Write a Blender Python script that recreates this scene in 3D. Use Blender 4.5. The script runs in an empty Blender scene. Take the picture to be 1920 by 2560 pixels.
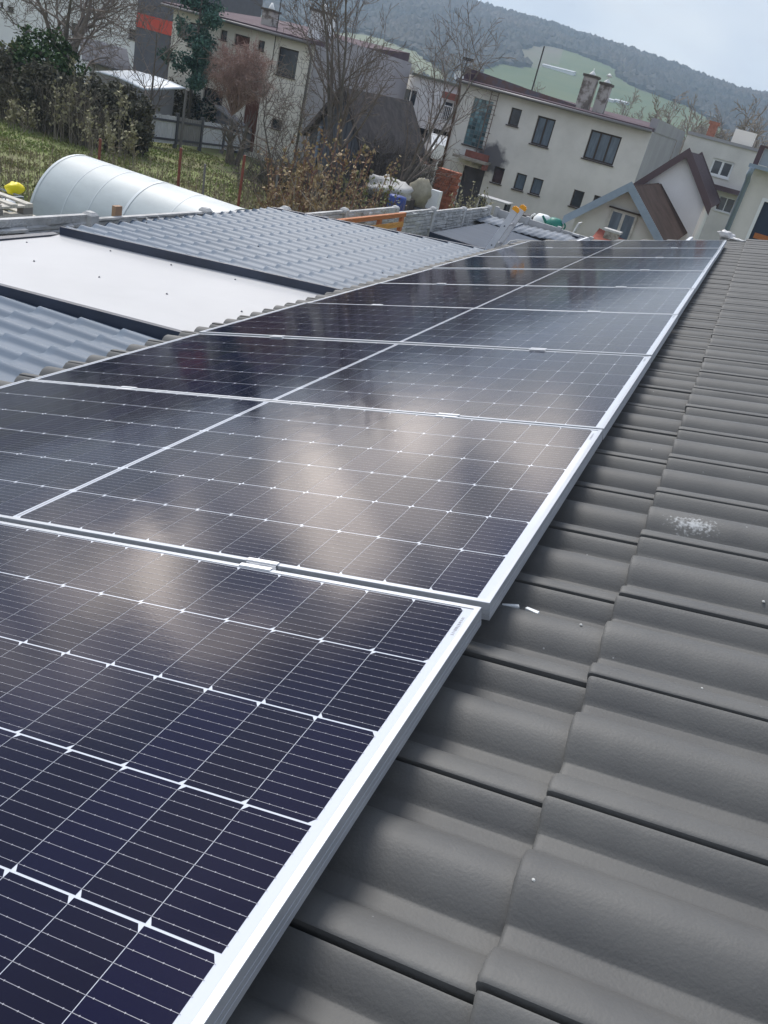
import bpy, math, random
import numpy as np
from mathutils import Matrix, Vector
random.seed(7); RNG = np.random.default_rng(7)
sc = bpy.context.scene
R = math.radians
# ------------------------------------------------------------------ camera (solved from the photograph)
F_PX, PW, PH = 2025.58, 1920.0, 2560.0
CW = np.array([0.15122, -1.199099, 0.756144])
RW = np.array([[0.88653065, 0.40266149, 0.22787524], [0.37992014, -0.35246366, -0.85523684], [-0.2640532, 0.84476807, -0.46544905]])          # world -> camera (x right, y down, z forward)
cam_d = bpy.data.cameras.new("camera"); cam = bpy.data.objects.new("camera", cam_d)
sc.collection.objects.link(cam); sc.camera = cam
cam_d.sensor_fit = 'VERTICAL'; cam_d.sensor_height = 24.0; cam_d.sensor_width = 18.0
cam_d.lens = 24.0 * F_PX / PH
cam_d.clip_start = 0.02; cam_d.clip_end = 6000
rt = RW.T
cam.matrix_world = Matrix(((rt[0][0], -rt[0][1], -rt[0][2], CW[0]), (rt[1][0], -rt[1][1], -rt[1][2], CW[1]),
                           (rt[2][0], -rt[2][1], -rt[2][2], CW[2]), (0, 0, 0, 1)))
# ------------------------------------------------------------------ world, sun, exposure
SUN = Vector((-0.50, 0.46, 0.86)).normalized()
w = bpy.data.worlds.new("World"); sc.world = w; w.use_nodes = True
nt = w.node_tree; N = nt.nodes; Lk = nt.links
for n_ in list(N): N.remove(n_)
out = N.new('ShaderNodeOutputWorld'); bg = N.new('ShaderNodeBackground'); Lk.new(bg.outputs[0], out.inputs[0])
sky = N.new('ShaderNodeTexSky'); sky.sky_type = 'NISHITA'; sky.sun_disc = False
sky.sun_elevation = math.asin(SUN.z); sky.sun_rotation = math.atan2(SUN.x, SUN.y)
sky.altitude = 300; sky.air_density = 1.0; sky.dust_density = 1.6; sky.ozone_density = 1.2
tc = N.new('ShaderNodeTexCoord'); sep = N.new('ShaderNodeSeparateXYZ'); Lk.new(tc.outputs['Generated'], sep.inputs[0])
ad = N.new('ShaderNodeMath'); ad.operation = 'ADD'; ad.inputs[1].default_value = 0.22; Lk.new(sep.outputs[2], ad.inputs[0])
mx = N.new('ShaderNodeMath'); mx.operation = 'MAXIMUM'; mx.inputs[1].default_value = 0.05; Lk.new(ad.outputs[0], mx.inputs[0])
dv = N.new('ShaderNodeVectorMath'); dv.operation = 'DIVIDE'; Lk.new(tc.outputs['Generated'], dv.inputs[0])
cmb = N.new('ShaderNodeCombineXYZ')
for i in range(2): Lk.new(mx.outputs[0], cmb.inputs[i])
cmb.inputs[2].default_value = 1.0
Lk.new(cmb.outputs[0], dv.inputs[1])
noi = N.new('ShaderNodeTexNoise'); noi.inputs['Scale'].default_value = 2.1; noi.inputs['Detail'].default_value = 6; noi.inputs['Roughness'].default_value = 0.52
noi.inputs['Distortion'].default_value = 0.35
Lk.new(dv.outputs[0], noi.inputs['Vector'])
ramp = N.new('ShaderNodeValToRGB'); ramp.color_ramp.elements[0].position = 0.43; ramp.color_ramp.elements[1].position = 0.62
ramp.color_ramp.elements[0].color = (0.22, 0.22, 0.22, 1); ramp.color_ramp.elements[1].color = (0.95, 0.95, 0.95, 1)
Lk.new(noi.outputs['Fac'], ramp.inputs[0])
mix = N.new('ShaderNodeMix'); mix.data_type = 'RGBA'; veil = N.new('ShaderNodeMapRange'); veil.interpolation_type = 'SMOOTHSTEP'; veil.inputs['From Min'].default_value = 0.22; veil.inputs['From Max'].default_value = 0.42; veil.inputs['To Min'].default_value = 0.9; veil.inputs['To Max'].default_value = 0.0
Lk.new(sep.outputs[2], veil.inputs[0])
vmx = N.new('ShaderNodeMath'); vmx.operation = 'MAXIMUM'; Lk.new(ramp.outputs[0], vmx.inputs[0]); Lk.new(veil.outputs[0], vmx.inputs[1]); Lk.new(vmx.outputs[0], mix.inputs[0])
Lk.new(sky.outputs[0], mix.inputs[6])
# overcast brightens towards the zenith
br = N.new('ShaderNodeMapRange'); br.inputs['From Min'].default_value = 0.0; br.inputs['From Max'].default_value = 1.0; br.inputs['To Min'].default_value = 0.95; br.inputs['To Max'].default_value = 1.45
Lk.new(sep.outputs[2], br.inputs[0])
n3w = N.new('ShaderNodeTexNoise'); n3w.inputs['Scale'].default_value = 1.7; n3w.inputs['Detail'].default_value = 5
mpw = N.new('ShaderNodeMapping'); mpw.inputs['Scale'].default_value = (1.0, .45, 1.0); mpw.inputs['Rotation'].default_value = (0, 0, R(35)); Lk.new(dv.outputs[0], mpw.inputs[0]); Lk.new(mpw.outputs[0], n3w.inputs['Vector'])
bw = N.new('ShaderNodeMapRange'); bw.inputs['From Min'].default_value = .35; bw.inputs['From Max'].default_value = .65; bw.inputs['To Min'].default_value = 0; bw.inputs['To Max'].default_value = 1; Lk.new(n3w.outputs['Fac'], bw.inputs[0])
cmx = N.new('ShaderNodeMix'); cmx.data_type = 'RGBA'; Lk.new(bw.outputs[0], cmx.inputs[0]); cmx.inputs[6].default_value = (3.5, 3.85, 4.45, 1); cmx.inputs[7].default_value = (4.6, 4.8, 5.05, 1)
cc = N.new('ShaderNodeVectorMath'); cc.operation = 'SCALE'; Lk.new(cmx.outputs[2], cc.inputs[0]); Lk.new(br.outputs[0], cc.inputs['Scale'])
Lk.new(cc.outputs[0], mix.inputs[7])
# warm thin cloud around the low winter sun, ahead and to the left
GD = Vector((math.sin(R(-37)) * math.cos(R(14)), math.cos(R(-37)) * math.cos(R(14)), math.sin(R(14))))
sub = N.new('ShaderNodeVectorMath'); sub.operation = 'SUBTRACT'; sub.inputs[1].default_value = GD; Lk.new(tc.outputs['Generated'], sub.inputs[0])
msc = N.new('ShaderNodeVectorMath'); msc.operation = 'MULTIPLY'; msc.inputs[1].default_value = (1.0, 1.0, 2.9); Lk.new(sub.outputs[0], msc.inputs[0])
gl = N.new('ShaderNodeVectorMath'); gl.operation = 'LENGTH'; Lk.new(msc.outputs[0], gl.inputs[0])
gm_ = N.new('ShaderNodeMapRange'); gm_.interpolation_type = 'SMOOTHSTEP'; gm_.inputs['From Min'].default_value = 0.10; gm_.inputs['From Max'].default_value = 0.50; gm_.inputs['To Min'].default_value = 1; gm_.inputs['To Max'].default_value = 0; Lk.new(gl.outputs['Value'], gm_.inputs[0])
n2w = N.new('ShaderNodeTexNoise'); n2w.inputs['Scale'].default_value = 4.6; n2w.inputs['Detail'].default_value = 1.5; n2w.inputs['Distortion'].default_value = .5; mp2 = N.new('ShaderNodeMapping'); mp2.inputs['Scale'].default_value = (1.5, 1.5, .75); mp2.inputs['Location'].default_value = (.35, .1, .2); Lk.new(tc.outputs['Generated'], mp2.inputs[0]); Lk.new(mp2.outputs[0], n2w.inputs['Vector'])
r2 = N.new('ShaderNodeMapRange'); r2.interpolation_type = 'SMOOTHSTEP'; r2.inputs['From Min'].default_value = 0.31; r2.inputs['From Max'].default_value = 0.66; Lk.new(n2w.outputs['Fac'], r2.inputs[0])
gmul = N.new('ShaderNodeMath'); gmul.operation = 'MULTIPLY'; Lk.new(gm_.outputs[0], gmul.inputs[0]); Lk.new(r2.outputs[0], gmul.inputs[1])
gc = N.new('ShaderNodeVectorMath'); gc.operation = 'SCALE'; gc.inputs[0].default_value = (42, 36.5, 31.5); Lk.new(gmul.outputs[0], gc.inputs['Scale'])
gadd = N.new('ShaderNodeVectorMath'); gadd.operation = 'ADD'; Lk.new(mix.outputs[2], gadd.inputs[0]); Lk.new(gc.outputs[0], gadd.inputs[1])
Lk.new(gadd.outputs[0], bg.inputs[0]); bg.inputs[1].default_value = 0.10
sl = bpy.data.lights.new("sun", 'SUN'); so = bpy.data.objects.new("sun", sl); sc.collection.objects.link(so)
sl.energy = 1.95; sl.angle = R(20); sl.color = (1.0, 0.965, 0.92)
so.rotation_euler = SUN.to_track_quat('Z', 'Y').to_euler()
sc.view_settings.view_transform = 'Standard'; sc.view_settings.look = 'None'
sc.view_settings.exposure = 0.80; sc.view_settings.gamma = 1.0
sc.cycles.max_bounces = 6; sc.cycles.volume_bounces = 1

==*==

= Required work =
Your task is to collect every line above that contains the word "scene".

= Exercise result =
Write a Blender Python script that recreates this scene in 3D. Use Blender 4.5. The script runs in an empty Blender scene. Take the picture to be 1920 by 2560 pixels.
sc = bpy.context.scene